Friday, March 18, 2005

The Case of the Missing Photographs

I'm not sure if photographs count as bibliographic history, but here is an interesting case. There are many published books of photographs of the Beat generation. To name a few:

Beats & Company: A Portrait of a Literary Generation

Snapshot Poetics: A Photographic Memoir of the Beat Era

Beat Generation: Glory Days in Greenwich Village

Scenes Along the Road: Photographs of the Desolation Angels, 1944-1960

Postcards From The Underground: Portraits from the Beat Era: A Book of 20 Black-and-White Postcards

So here is my question: Where are the women? I can give several reasons why women writers of the Beat generation were barely published. They were busy raising families, out making money to support their men, their writing under-recognized. But to be photographically erased seems an entirely different matter. I suppose the real question is whether there are photographs of Beat women languishing away in personal collections and archives (after all, many of these women are still living), or whether the men just didn’t deem them important or “there” enough to record in photographs. The published photographic histories often feature images of the more obscure and less recognized male figures of the era, but you’ll find only a handful of photographs of women.
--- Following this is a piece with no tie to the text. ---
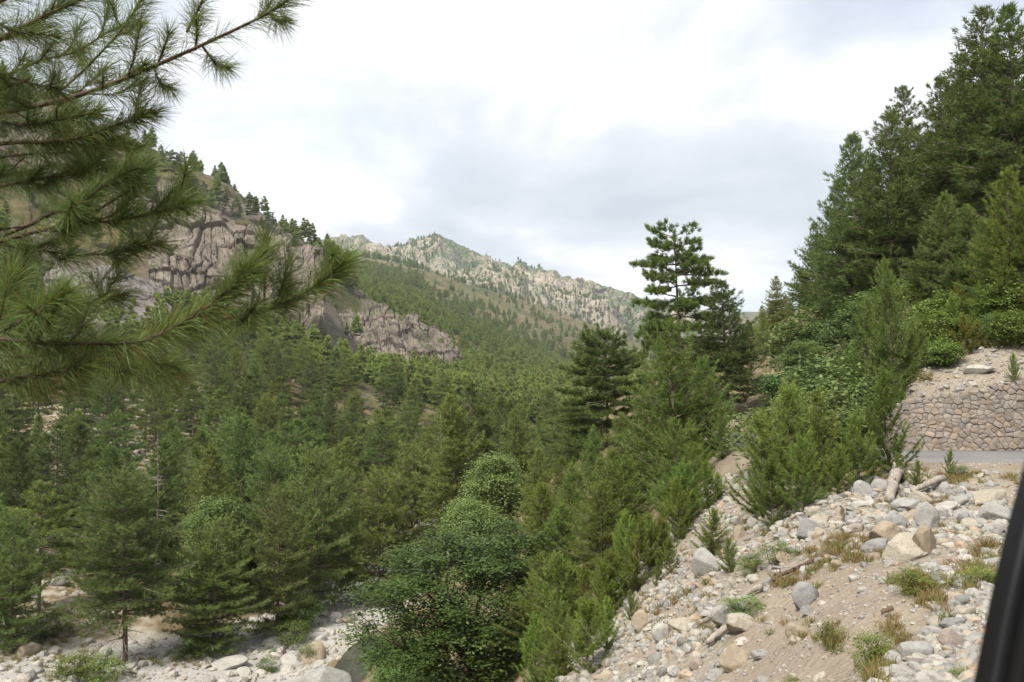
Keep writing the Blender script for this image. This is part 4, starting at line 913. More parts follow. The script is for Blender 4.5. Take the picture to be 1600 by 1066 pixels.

Joyce Johnson writes in her memoir Minor Characters, originally published in 1983, that she’s never even seen photographs of Joan Vollmer Burroughs, William Burroughs’ common-law wife whom he accidentally shot to death in 1951, or Edie Parker, Jack Kerouac’s first wife. I did, in fact, find photographs of these two women in Jack Kerouac: An Illustrated Biography. (P.S. April 20, 2005 -- Unfortunately, I just located a pretty gruesome after-death photograph of Joan on the web, which I am choosing not to share.)

Then, of course, there is the question of who was taking all those pictures of the Beat men. In Breaking the Rule of Cool, Ronna C. Johnson reprints an amusing poem by Joanne Kyger from her collection, Again: Poems, 1989-2000:

“Poison Oak for Allen”

Here I am reading about your trip to India again,
with Gary Snyder and Peter Orlovsky. Period.
Who took the picture of you three

With smart Himalayan backdrop
The bear?

-- September 2, 1996

In 1962 Joanne Kyger, then married to Gary Snyder, traveled to India with Snyder, Allen Ginsberg, and Peter Orlovsky. The trip is chronicled in Kyger's recently republished journals, Strange Big Moon: The Japan and India Journals: 1960-1964. Funnily enough, I did stumble across some pictures from this infamous trip on the excellent web site of the Allen Ginsberg Trust. Click on the numbers to view them: 1, 2, 3.

Finally, Girls Who Wore Black: Women Writing the Beat Generation, features several pictures borrowed from the personal collections of ruth weiss, Ann Charters, Anne Waldman, Hettie Jones, and Brenda Frazer (Bonnie Bremser) that I have never seen printed elsewhere.